▸ RECORDS PROVIDED
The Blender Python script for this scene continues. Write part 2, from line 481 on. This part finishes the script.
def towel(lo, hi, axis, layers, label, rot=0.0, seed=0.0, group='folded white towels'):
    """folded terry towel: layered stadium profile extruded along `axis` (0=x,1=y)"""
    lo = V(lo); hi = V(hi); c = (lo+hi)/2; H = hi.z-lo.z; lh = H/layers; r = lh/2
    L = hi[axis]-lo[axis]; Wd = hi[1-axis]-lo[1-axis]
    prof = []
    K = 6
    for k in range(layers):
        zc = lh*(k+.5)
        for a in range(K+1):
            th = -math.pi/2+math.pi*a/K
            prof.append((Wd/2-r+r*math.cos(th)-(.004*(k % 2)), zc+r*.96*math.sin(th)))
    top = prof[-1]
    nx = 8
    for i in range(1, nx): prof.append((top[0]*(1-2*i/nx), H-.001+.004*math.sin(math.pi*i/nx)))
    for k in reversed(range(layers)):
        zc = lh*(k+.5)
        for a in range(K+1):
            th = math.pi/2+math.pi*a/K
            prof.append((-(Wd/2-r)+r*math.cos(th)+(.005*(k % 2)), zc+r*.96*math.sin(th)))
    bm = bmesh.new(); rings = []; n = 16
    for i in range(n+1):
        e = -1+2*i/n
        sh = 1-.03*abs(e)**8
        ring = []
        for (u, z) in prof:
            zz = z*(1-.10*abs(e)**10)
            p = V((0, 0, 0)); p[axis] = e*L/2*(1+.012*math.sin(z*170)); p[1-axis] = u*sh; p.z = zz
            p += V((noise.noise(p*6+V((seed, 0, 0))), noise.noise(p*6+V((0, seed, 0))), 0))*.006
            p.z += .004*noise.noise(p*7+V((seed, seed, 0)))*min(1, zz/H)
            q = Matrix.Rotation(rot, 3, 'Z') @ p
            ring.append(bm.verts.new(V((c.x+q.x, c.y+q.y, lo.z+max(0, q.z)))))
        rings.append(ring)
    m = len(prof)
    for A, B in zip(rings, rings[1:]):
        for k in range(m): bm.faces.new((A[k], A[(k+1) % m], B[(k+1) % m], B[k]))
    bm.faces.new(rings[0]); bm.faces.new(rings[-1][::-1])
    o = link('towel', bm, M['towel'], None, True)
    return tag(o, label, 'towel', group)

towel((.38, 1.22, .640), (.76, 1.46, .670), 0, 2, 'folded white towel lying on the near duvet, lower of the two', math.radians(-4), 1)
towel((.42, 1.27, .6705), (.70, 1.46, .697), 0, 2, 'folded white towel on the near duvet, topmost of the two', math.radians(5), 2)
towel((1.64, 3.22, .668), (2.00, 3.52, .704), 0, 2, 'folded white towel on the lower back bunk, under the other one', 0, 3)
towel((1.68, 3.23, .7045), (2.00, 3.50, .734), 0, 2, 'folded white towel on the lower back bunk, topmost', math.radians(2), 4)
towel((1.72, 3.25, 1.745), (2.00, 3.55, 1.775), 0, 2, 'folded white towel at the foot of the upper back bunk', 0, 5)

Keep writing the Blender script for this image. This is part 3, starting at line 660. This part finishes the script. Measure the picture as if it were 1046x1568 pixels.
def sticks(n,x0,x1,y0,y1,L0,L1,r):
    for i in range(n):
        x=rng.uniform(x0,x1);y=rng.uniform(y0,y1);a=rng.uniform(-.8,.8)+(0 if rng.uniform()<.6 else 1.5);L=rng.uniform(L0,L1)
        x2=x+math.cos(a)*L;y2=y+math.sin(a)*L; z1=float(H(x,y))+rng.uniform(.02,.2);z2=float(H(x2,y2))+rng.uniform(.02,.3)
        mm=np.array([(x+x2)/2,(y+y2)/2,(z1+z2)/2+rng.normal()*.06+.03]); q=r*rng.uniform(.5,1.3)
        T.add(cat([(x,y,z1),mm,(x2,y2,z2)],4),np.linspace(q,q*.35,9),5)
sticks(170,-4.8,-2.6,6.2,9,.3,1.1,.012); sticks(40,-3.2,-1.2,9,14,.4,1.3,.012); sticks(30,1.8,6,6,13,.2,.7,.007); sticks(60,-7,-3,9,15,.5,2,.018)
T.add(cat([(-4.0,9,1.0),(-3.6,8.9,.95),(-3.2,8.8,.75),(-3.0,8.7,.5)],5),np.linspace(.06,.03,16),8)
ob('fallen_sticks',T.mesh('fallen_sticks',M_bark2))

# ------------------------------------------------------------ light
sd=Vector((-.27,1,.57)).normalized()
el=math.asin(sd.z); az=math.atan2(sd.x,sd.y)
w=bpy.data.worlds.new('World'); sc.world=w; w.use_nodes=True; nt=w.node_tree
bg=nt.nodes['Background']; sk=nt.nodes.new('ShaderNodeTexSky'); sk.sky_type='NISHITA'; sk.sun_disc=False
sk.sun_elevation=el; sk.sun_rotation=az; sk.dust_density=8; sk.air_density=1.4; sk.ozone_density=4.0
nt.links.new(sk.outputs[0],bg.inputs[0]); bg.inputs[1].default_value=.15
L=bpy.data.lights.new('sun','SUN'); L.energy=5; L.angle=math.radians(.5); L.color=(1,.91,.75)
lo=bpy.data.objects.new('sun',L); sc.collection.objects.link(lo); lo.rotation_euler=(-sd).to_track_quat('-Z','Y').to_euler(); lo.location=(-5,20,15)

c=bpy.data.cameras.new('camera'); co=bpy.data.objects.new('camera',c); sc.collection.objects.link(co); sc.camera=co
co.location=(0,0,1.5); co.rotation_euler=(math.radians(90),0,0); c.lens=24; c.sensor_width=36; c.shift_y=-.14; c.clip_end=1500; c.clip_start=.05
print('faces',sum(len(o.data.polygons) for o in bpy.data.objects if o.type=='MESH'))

▸ EXERCISE DESCRIPTION
Your task is to quote all of the data word for word.

▸ FINAL RESULT
The Blender Python script for this scene continues. Write part 2, from line 481 on. This part finishes the script.
def towel(lo, hi, axis, layers, label, rot=0.0, seed=0.0, group='folded white towels'):
    """folded terry towel: layered stadium profile extruded along `axis` (0=x,1=y)"""
    lo = V(lo); hi = V(hi); c = (lo+hi)/2; H = hi.z-lo.z; lh = H/layers; r = lh/2
    L = hi[axis]-lo[axis]; Wd = hi[1-axis]-lo[1-axis]
    prof = []
    K = 6
    for k in range(layers):
        zc = lh*(k+.5)
        for a in range(K+1):
            th = -math.pi/2+math.pi*a/K
            prof.append((Wd/2-r+r*math.cos(th)-(.004*(k % 2)), zc+r*.96*math.sin(th)))
    top = prof[-1]
    nx = 8
    for i in range(1, nx): prof.append((top[0]*(1-2*i/nx), H-.001+.004*math.sin(math.pi*i/nx)))
    for k in reversed(range(layers)):
        zc = lh*(k+.5)
        for a in range(K+1):
            th = math.pi/2+math.pi*a/K
            prof.append((-(Wd/2-r)+r*math.cos(th)+(.005*(k % 2)), zc+r*.96*math.sin(th)))
    bm = bmesh.new(); rings = []; n = 16
    for i in range(n+1):
        e = -1+2*i/n
        sh = 1-.03*abs(e)**8
        ring = []
        for (u, z) in prof:
            zz = z*(1-.10*abs(e)**10)
            p = V((0, 0, 0)); p[axis] = e*L/2*(1+.012*math.sin(z*170)); p[1-axis] = u*sh; p.z = zz
            p += V((noise.noise(p*6+V((seed, 0, 0))), noise.noise(p*6+V((0, seed, 0))), 0))*.006
            p.z += .004*noise.noise(p*7+V((seed, seed, 0)))*min(1, zz/H)
            q = Matrix.Rotation(rot, 3, 'Z') @ p
            ring.append(bm.verts.new(V((c.x+q.x, c.y+q.y, lo.z+max(0, q.z)))))
        rings.append(ring)
    m = len(prof)
    for A, B in zip(rings, rings[1:]):
        for k in range(m): bm.faces.new((A[k], A[(k+1) % m], B[(k+1) % m], B[k]))
    bm.faces.new(rings[0]); bm.faces.new(rings[-1][::-1])
    o = link('towel', bm, M['towel'], None, True)
    return tag(o, label, 'towel', group)

towel((.38, 1.22, .640), (.76, 1.46, .670), 0, 2, 'folded white towel lying on the near duvet, lower of the two', math.radians(-4), 1)
towel((.42, 1.27, .6705), (.70, 1.46, .697), 0, 2, 'folded white towel on the near duvet, topmost of the two', math.radians(5), 2)
towel((1.64, 3.22, .668), (2.00, 3.52, .704), 0, 2, 'folded white towel on the lower back bunk, under the other one', 0, 3)
towel((1.68, 3.23, .7045), (2.00, 3.50, .734), 0, 2, 'folded white towel on the lower back bunk, topmost', math.radians(2), 4)
towel((1.72, 3.25, 1.745), (2.00, 3.55, 1.775), 0, 2, 'folded white towel at the foot of the upper back bunk', 0, 5)

Keep writing the Blender script for this image. This is part 3, starting at line 660. This part finishes the script. Measure the picture as if it were 1046x1568 pixels.
def sticks(n,x0,x1,y0,y1,L0,L1,r):
    for i in range(n):
        x=rng.uniform(x0,x1);y=rng.uniform(y0,y1);a=rng.uniform(-.8,.8)+(0 if rng.uniform()<.6 else 1.5);L=rng.uniform(L0,L1)
        x2=x+math.cos(a)*L;y2=y+math.sin(a)*L; z1=float(H(x,y))+rng.uniform(.02,.2);z2=float(H(x2,y2))+rng.uniform(.02,.3)
        mm=np.array([(x+x2)/2,(y+y2)/2,(z1+z2)/2+rng.normal()*.06+.03]); q=r*rng.uniform(.5,1.3)
        T.add(cat([(x,y,z1),mm,(x2,y2,z2)],4),np.linspace(q,q*.35,9),5)
sticks(170,-4.8,-2.6,6.2,9,.3,1.1,.012); sticks(40,-3.2,-1.2,9,14,.4,1.3,.012); sticks(30,1.8,6,6,13,.2,.7,.007); sticks(60,-7,-3,9,15,.5,2,.018)
T.add(cat([(-4.0,9,1.0),(-3.6,8.9,.95),(-3.2,8.8,.75),(-3.0,8.7,.5)],5),np.linspace(.06,.03,16),8)
ob('fallen_sticks',T.mesh('fallen_sticks',M_bark2))

# ------------------------------------------------------------ light
sd=Vector((-.27,1,.57)).normalized()
el=math.asin(sd.z); az=math.atan2(sd.x,sd.y)
w=bpy.data.worlds.new('World'); sc.world=w; w.use_nodes=True; nt=w.node_tree
bg=nt.nodes['Background']; sk=nt.nodes.new('ShaderNodeTexSky'); sk.sky_type='NISHITA'; sk.sun_disc=False
sk.sun_elevation=el; sk.sun_rotation=az; sk.dust_density=8; sk.air_density=1.4; sk.ozone_density=4.0
nt.links.new(sk.outputs[0],bg.inputs[0]); bg.inputs[1].default_value=.15
L=bpy.data.lights.new('sun','SUN'); L.energy=5; L.angle=math.radians(.5); L.color=(1,.91,.75)
lo=bpy.data.objects.new('sun',L); sc.collection.objects.link(lo); lo.rotation_euler=(-sd).to_track_quat('-Z','Y').to_euler(); lo.location=(-5,20,15)

c=bpy.data.cameras.new('camera'); co=bpy.data.objects.new('camera',c); sc.collection.objects.link(co); sc.camera=co
co.location=(0,0,1.5); co.rotation_euler=(math.radians(90),0,0); c.lens=24; c.sensor_width=36; c.shift_y=-.14; c.clip_end=1500; c.clip_start=.05
print('faces',sum(len(o.data.polygons) for o in bpy.data.objects if o.type=='MESH'))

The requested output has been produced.